Certains préfèrent jeter le discrédit sur leurs juges plutôt que d’engager le minimum d’introspection personnelle attendue lorsqu’on commet des actes répréhensibles. Il n’est, dès lors, guère surprenant que les mêmes souhaitent voir juger les mineurs comme des majeurs.

Réponse aveugle aussi. A la crise de confiance dans l’institution judiciaire, répondent les mêmes discours éculés et rebattus : toujours plus de répression et de soi-disant fermeté, la fin du sursis, la fin de l’excuse de minorité, réflexe préhistorique du tout carcéral, régimes d’exception, disparition progressive des jurés d’assises jugés trop coûteux, peines planchers et autres Guantánamo à la française, sans compter la dissimulation de pièces de la procédure aux avocats de la défense, considérés par principe comme des gêneurs…

Cette logique délétère conduit au ressentiment, à l’injustice, à la violence et en un mot : à l’échec. Pourtant, d’échecs en échecs, ceux qui prônent le tout-répressif diront qu’il faut aller encore plus loin : si ça ne marche pas, c’est que la dose n’était pas assez forte. Et pour finir, ils trouveront que l’état de droit est le problème, et non la solution. C’est pourtant tout l’inverse qui permettra de retrouver la confiance.
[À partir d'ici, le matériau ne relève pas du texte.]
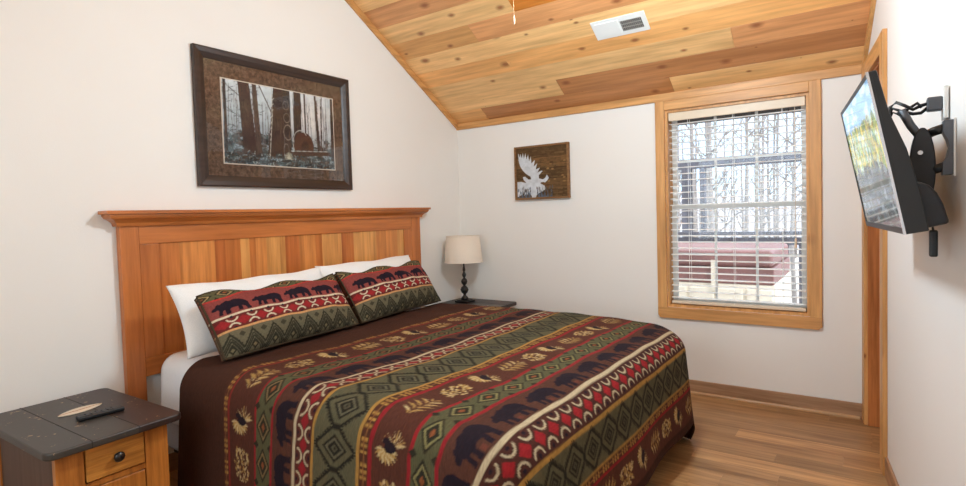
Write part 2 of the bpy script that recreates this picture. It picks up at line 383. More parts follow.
# ceiling boards
LT, MD, DK, RD, OR = (252, 202, 138), (244, 182, 114), (212, 146, 92), (232, 166, 110), (218, 134, 56)
rows = {0: [(0, .35, MD), (.35, 1.92, DK), (1.92, 3.9, LT)], 1: [(0, 1.13, LT), (1.13, 3.9, DK)], 2: [(0, 2.36, LT), (2.36, 3.9, RD)],
        3: [(0, 3.9, MD)], 4: [(0, 3.9, LT)], 5: [(0, .74, MD), (.74, 3.9, RD)], 6: [(0, 1.13, LT), (1.13, 3.9, OR)], 7: [(0, 3.9, RD)], 8: [(0, 3.9, LT)]}
m = MB(); nrm = Vector((0, SL, 1)).normalized()
ye = [.13, -.128]+[-.128-.14*k for k in range(1, 19)]
k = 0
edges = [.13, -.128]
while edges[-1] > YR+.14: edges.append(edges[-1]-.14)
edges.append(YR)
back = [YR-.14*i for i in range(1, 19)]+[-5.13]
def ceilrow(y0, y1, segs):
    for (x0, x1, c) in segs:
        j = .95+.1*random.random(); m.tint = (*lin([q*j for q in c]), random.random()); g = .0012
        vs = []
        for x in (x0+g*.6, x1-g*.6):
            for yy in (y0-g, y1+g):
                for dz in (0, .02): vs.append((x, yy, cz(yy)+dz))
        m.add(vs, [(0, 1, 3, 2), (4, 6, 7, 5), (0, 4, 5, 1), (2, 3, 7, 6), (0, 2, 6, 4), (1, 5, 7, 3)])
for r in range(len(edges)-1):
    segs = rows.get(r) or [(0, 1.2+random.random(), random.choice((LT, MD, RD))), ]
    if r not in rows: segs.append((segs[0][1], 3.9, random.choice((LT, MD, DK))))
    segs = [((x0 if x0 else -.12), x1, c) for x0, x1, c in segs]
    ceilrow(edges[r], edges[r+1], segs)
prev = YR
for yb in back: ceilrow(prev, yb, [(-.12, 1.6, random.choice((LT, MD))), (1.6, 3.9, random.choice((LT, MD, RD)))]); prev = yb
o = m.build('ceiling', m_ceil, tint=True); struct(o)
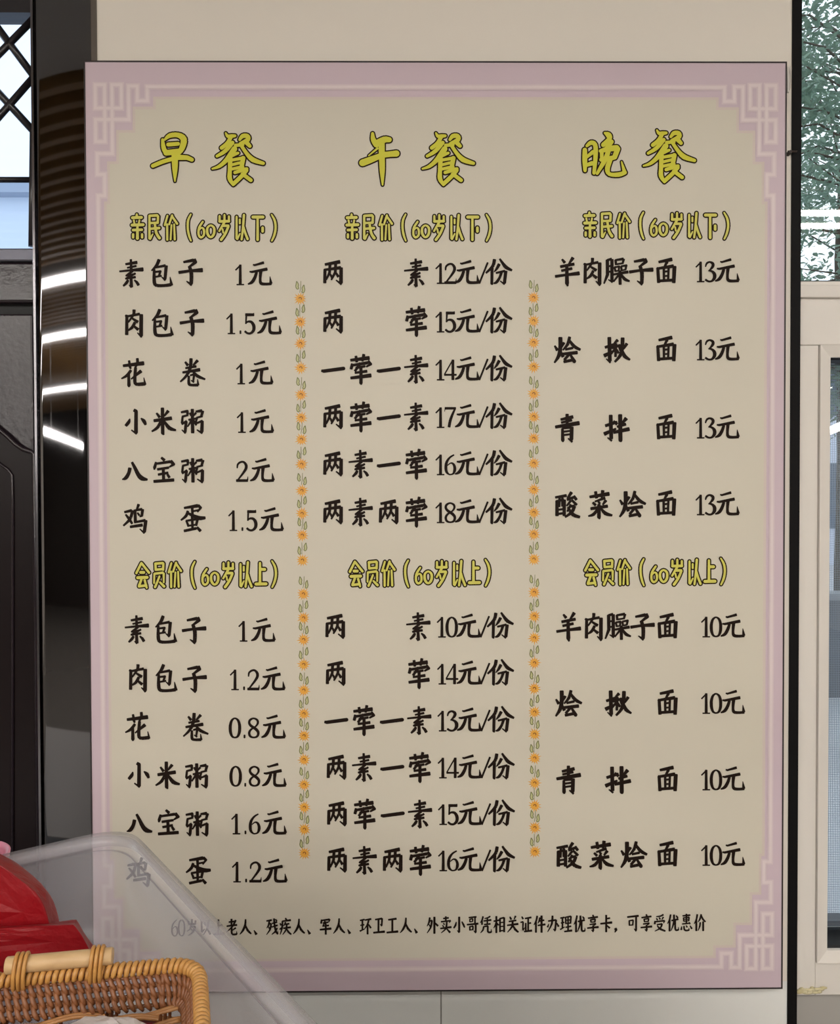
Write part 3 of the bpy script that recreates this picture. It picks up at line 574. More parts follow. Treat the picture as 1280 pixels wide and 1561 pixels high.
# the footnote, a single line
FG = {
'人': "~52,8,8 48,40,11 30,70,11 5,92,4; ~50,38,6 68,68,12 97,88,8",
'、': "12,70,5 30,92,14",
'，': "16,80,14 22,87,13 12,102,4",
'岁': "50,5,10 50,30,9; 22,14,8 24,32,8; 80,12,9 78,30,8; 24,33,8 80,30,9; ~45,36,9 35,58,8 12,72,4; 42,48,7 75,45,9; ~75,46,10 60,75,10 20,96,4; 42,58,6 55,68,9",
'以': "20,15,9 22,75,10; 22,76,10 45,60,5; 42,22,6 52,36,10; ~78,10,11 70,50,10 35,92,4; 66,60,7 92,88,11",
'上': "48,8,10 48,85,10; 50,42,8 78,38,10; 8,90,9 94,86,12",
'老': "25,22,8 68,18,9; 46,5,10 46,42,9; 8,45,8 90,38,10; ~80,12,10 55,45,9 8,78,4; ~48,55,9 48,85,10 60,92,10 88,90,10; 90,90,8 88,74,3; 80,55,9 50,70,5",
'残': "5,18,8 45,13,10; ~28,16,9 22,40,9 6,58,4; 22,36,6 42,33,9; ~42,34,9 34,65,9 5,95,4; 20,50,5 28,60,8; 50,32,7 90,24,9; 48,52,7 94,42,9; ~66,5,9 72,50,10 84,80,10 97,92,8; ~92,58,8 75,78,8 48,94,4; 97,92,6 97,76,3; 78,8,6 88,18,9",
'疾': "50,3,8 58,12,10; 25,20,8 92,14,11; ~26,20,9 22,60,9 6,95,4; 6,32,6 14,42,9; 4,66,8 20,54,5; ~50,26,8 44,38,7 34,46,4; 44,38,6 80,34,9; 34,60,8 92,54,10; ~60,38,9 56,66,9 28,95,4; ~60,62,6 74,80,10 97,94,8",
'军': "18,14,8 14,34,10; 18,18,8 82,12,10; 84,12,9 76,28,5; 30,32,7 70,28,8; ~46,22,8 36,40,8 26,50,4; 26,50,7 76,46,9; 5,70,9 95,64,12; 52,36,9 52,96,10",
'环': "5,20,8 40,15,9; 8,48,7 38,44,8; 24,18,9 24,74,9; 4,80,9 42,68,5; 46,18,8 94,12,10; ~76,16,9 64,45,9 40,68,4; 66,38,9 66,97,10; 74,42,6 92,62,10",
'卫': "20,16,8 74,10,10; 76,10,9 72,50,9; 72,52,8 60,42,4; 46,16,10 46,84,9; 5,90,9 95,84,12",
'工': "18,18,9 82,12,11; 50,16,10 50,84,10; 5,90,9 95,84,12",
'外': "~28,8,9 22,34,9 6,56,4; 26,28,7 46,24,9; ~46,25,9 36,62,9 6,95,4; 20,46,5 34,58,9; 66,5,11 66,97,11; 68,36,7 94,54,11",
'卖': "30,14,8 72,10,9; 50,3,9 50,28,9; 12,32,8 88,26,9; 88,26,9 78,38,4; 30,40,5 38,48,8; 22,52,5 32,60,8; 6,70,8 94,62,11; ~58,34,9 50,70,9 12,95,4; 58,72,7 84,92,11",
'小': "50,6,11 50,90,11; 50,94,8 34,82,4; ~26,34,5 20,52,10 6,68,8; ~72,32,6 84,48,10 94,64,8",
'哥': "20,10,8 80,6,9; 28,18,7 28,34,7; 28,19,6 52,17,7; 52,18,7 50,32,7; 28,34,6 50,32,6; 70,8,8 70,46,9; 5,50,8 95,44,11; 28,60,8 28,82,8; 28,61,6 54,58,8; 54,59,8 52,80,8; 28,80,6 52,78,6; 76,48,10 76,92,10; 76,96,8 60,84,4",
'凭': "~26,5,9 20,22,8 4,40,4; 18,24,9 18,50,9; ~84,4,8 64,12,8 40,16,5; 32,30,7 92,24,10; 62,14,8 62,48,8; 36,50,7 86,46,9; ~32,62,9 26,80,9 6,97,4; 32,62,7 66,58,9; ~66,60,9 66,88,10 78,94,10 94,92,9; 95,92,7 93,76,3",
'相': "5,32,8 48,26,9; 26,5,10 26,97,10; ~26,34,8 18,54,8 4,70,4; 30,42,6 44,54,9; 56,16,9 56,92,9; 56,17,8 88,12,9; 90,12,10 90,92,10; 58,40,6 88,37,7; 58,62,6 88,60,7; 58,86,7 88,84,8",
'关': "28,8,7 38,22,10; 74,4,10 62,22,5; 20,34,8 78,28,9; 6,56,8 94,48,11; ~50,32,10 44,64,10 8,95,4; ~52,56,7 70,78,12 96,94,9",
'证': "16,8,7 26,20,10; 6,40,7 26,36,8; 26,38,9 24,80,8; 24,84,8 40,70,4; 42,18,8 92,12,10; 68,16,9 68,84,9; 68,46,7 90,43,9; 48,44,8 48,84,9; 36,92,8 97,86,11",
'件': "~32,5,9 24,32,9 5,55,4; 22,36,10 22,97,10; ~54,14,8 48,32,8 38,46,4; 48,34,7 88,28,9; 38,58,8 97,52,11; 68,4,11 68,97,11",
'办': "14,34,8 76,28,10; 78,28,10 70,84,10; 70,90,8 54,78,4; ~48,5,10 42,50,10 8,95,4; 18,50,4 8,68,10; 84,46,6 97,64,11",
'理': "4,18,8 36,14,9; 8,46,7 34,42,8; 20,16,9 20,76,9; 3,82,8 38,68,5; 46,12,8 48,50,8; 46,13,7 88,8,9; 90,8,9 86,48,9; 48,30,6 86,28,7; 48,49,6 86,46,7; 66,10,8 66,90,9; 46,70,7 90,64,9; 36,94,8 97,88,11",
'优': "~30,5,9 22,32,9 4,55,4; 22,34,10 22,97,10; 38,38,8 92,30,10; ~58,6,10 56,50,10 34,95,4; ~68,36,9 68,82,10 76,92,10 94,90,9; 95,90,7 94,74,3; 76,10,6 88,22,10",
'享': "50,2,8 54,10,9; 12,20,8 90,13,10; 32,28,8 36,44,8; 32,29,7 70,25,8; 70,26,8 66,42,8; 36,43,6 66,41,7; 24,56,7 74,51,9; 74,52,8 54,64,6; 52,62,9 54,90,10; 54,96,8 38,86,4; 5,76,8 95,70,11",
'卡': "50,4,10 50,48,10; 52,24,8 80,20,9; 4,52,9 96,45,12; 50,52,10 50,98,10; 56,62,7 78,76,10",
'可': "5,16,9 95,9,11; 20,36,8 22,64,8; 20,37,7 52,33,8; 52,34,8 48,62,8; 22,62,6 50,60,7; 76,14,10 76,90,10; 76,95,8 60,82,4",
'受': "~80,4,9 56,12,8 22,15,5; 24,24,6 32,34,9; 46,20,6 54,30,9; 80,18,9 68,32,5; 12,40,8 10,56,10; 12,44,8 88,38,9; 90,38,9 82,52,4; 28,60,7 70,56,9; ~70,57,9 54,80,9 10,97,4; ~30,66,6 54,84,11 95,96,9",
'惠': "20,12,8 80,8,9; 50,2,9 50,54,8; 26,22,7 28,42,7; 26,23,6 72,20,8; 72,21,8 70,40,7; 28,32,5 70,31,6; 28,42,6 70,40,6; 16,58,7 80,53,8; 72,48,5 80,58,8; 12,72,5 8,90,10; ~30,70,8 34,90,9 52,95,9 72,92,8; 72,92,7 70,80,3; 48,66,5 56,76,9; 80,68,6 94,84,10",
'价': "~30,5,9 22,34,9 4,58,4; 22,36,10 22,97,10; ~62,5,9 52,30,9 36,48,4; ~62,10,7 76,32,10 97,46,7; ~54,50,8 50,72,8 36,96,4; 78,46,10 78,97,10",
}
foot = ' 岁以上老人、残疾人、军人、环卫工人、外卖小哥凭相关证件办理优享卡，可享受优惠价'
bm = bmesh.new()
for i, ch in enumerate(foot):
    if ch == ' ': continue
    px = 262+20.35*i; py = 1413.5-8.0*(px-262)/811; S = []
    for st in FG[ch].split(';'):
        st = st.strip(); pts = [tuple(float(q) for q in p.split(',')) for p in st.lstrip('~').split()]
        if st[0] == '~': pts = cat_rom(pts, 4)
        S.append([(px+1+x*.186, py+(y-50)*.27, w*.31) for x, y, w in pts])
    GP['foot'] = (S, (0, 0)); ink(bm, 'foot')
for k, x in (('6', 266.5), ('0', 277)): ink(bm, k, x, 1414, sx=.62, sy=.82)
for f in bm.faces:
    f.normal_update()
    if f.normal.y > 0: f.normal_flip()
bpart(obj('footnote_lettering', bm, M_ink, smooth=None))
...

Chacun le sait, mais il est bon de le répéter : la justice française manque de moyens. La justice pénale en particulier est plus que jamais au bord de l’asphyxie et toute la chaîne est touchée : délais de traitement des plaintes, défaillance de l’accueil des victimes d’infractions, cabinets d’instructions surchargés, audiences de comparutions immédiates nocturnes, état scandaleux des prisons, justice des mineurs en lambeaux.

Faire entrer le public dans les salles d’audience

Le tableau ne serait pas complet sans mentionner les conditions de travail infernales des greffiers, des personnels de l’administration pénitentiaire, des éducateurs et des enquêteurs de personnalité et bien sûr, de nombre de magistrats et d’avocats. Une seule visite dans un tribunal suffit à s’en convaincre : le système pénal est au bord de l’implosion. Et la conséquence est évidente : manque de temps pour juger, manque d’accompagnement, manque d’écoute, manque de contradictoire.

Pourtant, donner les moyens à la justice est une condition nécessaire, mais pas suffisante pour sortir de la crise de confiance.

La justice ne doit pas avoir peur d’impliquer les citoyens et la société civile.

Les pistes concrètes ne manquent pas. Faire participer les citoyens à l’élaboration des lois, faire effectivement entrer le public dans les salles d’audience, étendre et non réduire les jurés d’assises, multiplier les expériences de justice restaurative, sensibiliser dès l’école au droit, faire entrer chercheurs, scientifiques dans les prétoires, organiser des événements et des dialogues dans les universités, impliquer les associations qui luttent contre les discriminations, celles qui accompagnent la prise en charge du mal-logement, des addictions ou des questions de santé mentale, celles qui viennent au secours des mineurs victimes de violences ou isolés, s’appuyer sur les éducateurs et l’aide sociale à l’enfance, sortir du tout carcéral…

Les citoyens qui ont été jurés d’assises racontent comment cette expérience les a transformés. Lorsqu’un citoyen, quelles que soient ses idées, se trouve investi, au nom de tous, du rôle de juger un homme, il n’est plus jeune ou moins jeune, riche ou pauvre, partisan de tel ou tel parti : il devient cet homme libre qui a devant lui l’immense responsabilité de juger, de douter et de choisir.

C’est ainsi que nous permettrons de sortir des débats stériles sur la justice pour qu’elle redevienne notre bien commun, le sol sur lequel poser notre pied, qui que l’on soit, où que l’on soit, quel que soit notre âge ou notre condition, notre genre, nos opinions ou nos origines, et que nous nous en donnerons les moyens.